*What you are asked to do:* Without the pictures, extract every line from the start of the material to the line containing "rag(4.66, 18.5, .24, .06, .06, 'long", both ends included.
►
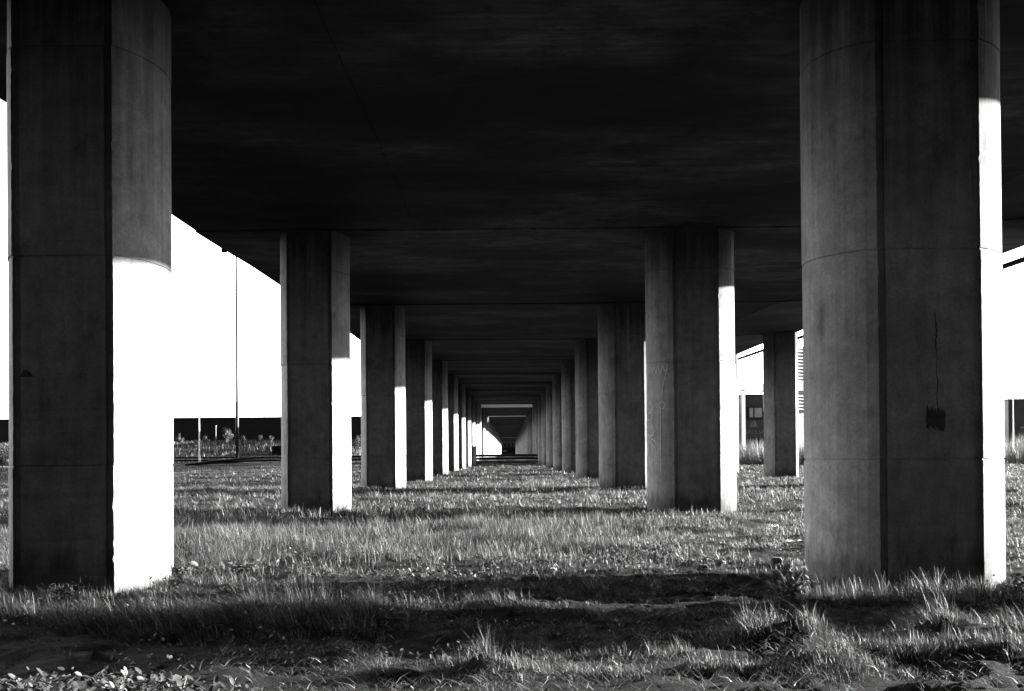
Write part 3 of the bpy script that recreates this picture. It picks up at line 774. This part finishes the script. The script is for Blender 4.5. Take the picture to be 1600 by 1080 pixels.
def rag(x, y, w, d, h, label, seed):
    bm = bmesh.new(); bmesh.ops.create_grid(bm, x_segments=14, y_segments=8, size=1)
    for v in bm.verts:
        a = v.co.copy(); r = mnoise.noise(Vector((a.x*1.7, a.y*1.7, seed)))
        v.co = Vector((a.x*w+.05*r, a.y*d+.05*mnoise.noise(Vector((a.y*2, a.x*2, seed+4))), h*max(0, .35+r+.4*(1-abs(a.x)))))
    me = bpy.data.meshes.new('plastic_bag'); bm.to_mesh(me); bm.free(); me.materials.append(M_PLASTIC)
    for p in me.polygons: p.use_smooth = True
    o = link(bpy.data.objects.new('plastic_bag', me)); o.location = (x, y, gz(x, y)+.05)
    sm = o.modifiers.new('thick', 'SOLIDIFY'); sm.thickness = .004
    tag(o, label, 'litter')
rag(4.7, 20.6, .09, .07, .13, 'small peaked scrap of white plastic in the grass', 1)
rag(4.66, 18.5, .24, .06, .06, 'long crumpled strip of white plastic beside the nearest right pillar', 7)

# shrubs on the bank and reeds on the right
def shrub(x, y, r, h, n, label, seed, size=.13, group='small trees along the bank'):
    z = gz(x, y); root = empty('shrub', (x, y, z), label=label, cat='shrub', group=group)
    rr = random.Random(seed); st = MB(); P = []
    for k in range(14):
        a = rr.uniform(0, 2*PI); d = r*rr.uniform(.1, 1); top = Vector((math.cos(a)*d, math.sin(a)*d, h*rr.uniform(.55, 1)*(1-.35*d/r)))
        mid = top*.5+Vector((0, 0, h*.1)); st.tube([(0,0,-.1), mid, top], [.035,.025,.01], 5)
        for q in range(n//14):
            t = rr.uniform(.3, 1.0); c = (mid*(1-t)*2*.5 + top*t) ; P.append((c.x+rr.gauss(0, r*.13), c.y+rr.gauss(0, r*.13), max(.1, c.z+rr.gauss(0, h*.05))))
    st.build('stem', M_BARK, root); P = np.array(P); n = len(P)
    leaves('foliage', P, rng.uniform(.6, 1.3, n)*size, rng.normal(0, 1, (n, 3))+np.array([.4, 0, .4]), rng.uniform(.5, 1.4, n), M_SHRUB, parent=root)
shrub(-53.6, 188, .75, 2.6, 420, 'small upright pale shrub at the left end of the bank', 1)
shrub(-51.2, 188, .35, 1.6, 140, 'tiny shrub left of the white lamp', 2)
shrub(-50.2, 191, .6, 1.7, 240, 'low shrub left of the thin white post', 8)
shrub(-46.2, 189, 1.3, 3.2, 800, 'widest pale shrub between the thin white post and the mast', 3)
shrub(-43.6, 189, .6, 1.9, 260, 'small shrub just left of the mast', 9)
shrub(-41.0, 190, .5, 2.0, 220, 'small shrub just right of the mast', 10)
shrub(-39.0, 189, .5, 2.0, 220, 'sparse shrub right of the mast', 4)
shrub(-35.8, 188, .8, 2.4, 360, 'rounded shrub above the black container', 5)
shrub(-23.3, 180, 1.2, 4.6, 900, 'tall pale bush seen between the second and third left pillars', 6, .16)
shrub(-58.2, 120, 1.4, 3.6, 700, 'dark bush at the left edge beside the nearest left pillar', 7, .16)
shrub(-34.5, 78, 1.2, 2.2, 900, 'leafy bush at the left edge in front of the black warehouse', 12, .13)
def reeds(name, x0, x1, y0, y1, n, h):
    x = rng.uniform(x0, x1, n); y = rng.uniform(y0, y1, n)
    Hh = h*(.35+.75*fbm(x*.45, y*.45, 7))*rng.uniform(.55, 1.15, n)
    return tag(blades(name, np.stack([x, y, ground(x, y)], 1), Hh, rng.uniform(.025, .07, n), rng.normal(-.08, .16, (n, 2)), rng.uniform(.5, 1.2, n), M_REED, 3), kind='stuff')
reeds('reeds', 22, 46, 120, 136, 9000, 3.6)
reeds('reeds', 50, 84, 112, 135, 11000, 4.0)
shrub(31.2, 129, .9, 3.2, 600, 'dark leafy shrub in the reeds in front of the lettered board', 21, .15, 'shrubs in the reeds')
◄
*Answer:*
Write part 3 of the bpy script that recreates this picture. It picks up at line 774. This part finishes the script. The script is for Blender 4.5. Take the picture to be 1600 by 1080 pixels.
def rag(x, y, w, d, h, label, seed):
    bm = bmesh.new(); bmesh.ops.create_grid(bm, x_segments=14, y_segments=8, size=1)
    for v in bm.verts:
        a = v.co.copy(); r = mnoise.noise(Vector((a.x*1.7, a.y*1.7, seed)))
        v.co = Vector((a.x*w+.05*r, a.y*d+.05*mnoise.noise(Vector((a.y*2, a.x*2, seed+4))), h*max(0, .35+r+.4*(1-abs(a.x)))))
    me = bpy.data.meshes.new('plastic_bag'); bm.to_mesh(me); bm.free(); me.materials.append(M_PLASTIC)
    for p in me.polygons: p.use_smooth = True
    o = link(bpy.data.objects.new('plastic_bag', me)); o.location = (x, y, gz(x, y)+.05)
    sm = o.modifiers.new('thick', 'SOLIDIFY'); sm.thickness = .004
    tag(o, label, 'litter')
rag(4.7, 20.6, .09, .07, .13, 'small peaked scrap of white plastic in the grass', 1)
rag(4.66, 18.5, .24, .06, .06, 'long crumpled strip of white plastic beside the nearest right pillar', 7)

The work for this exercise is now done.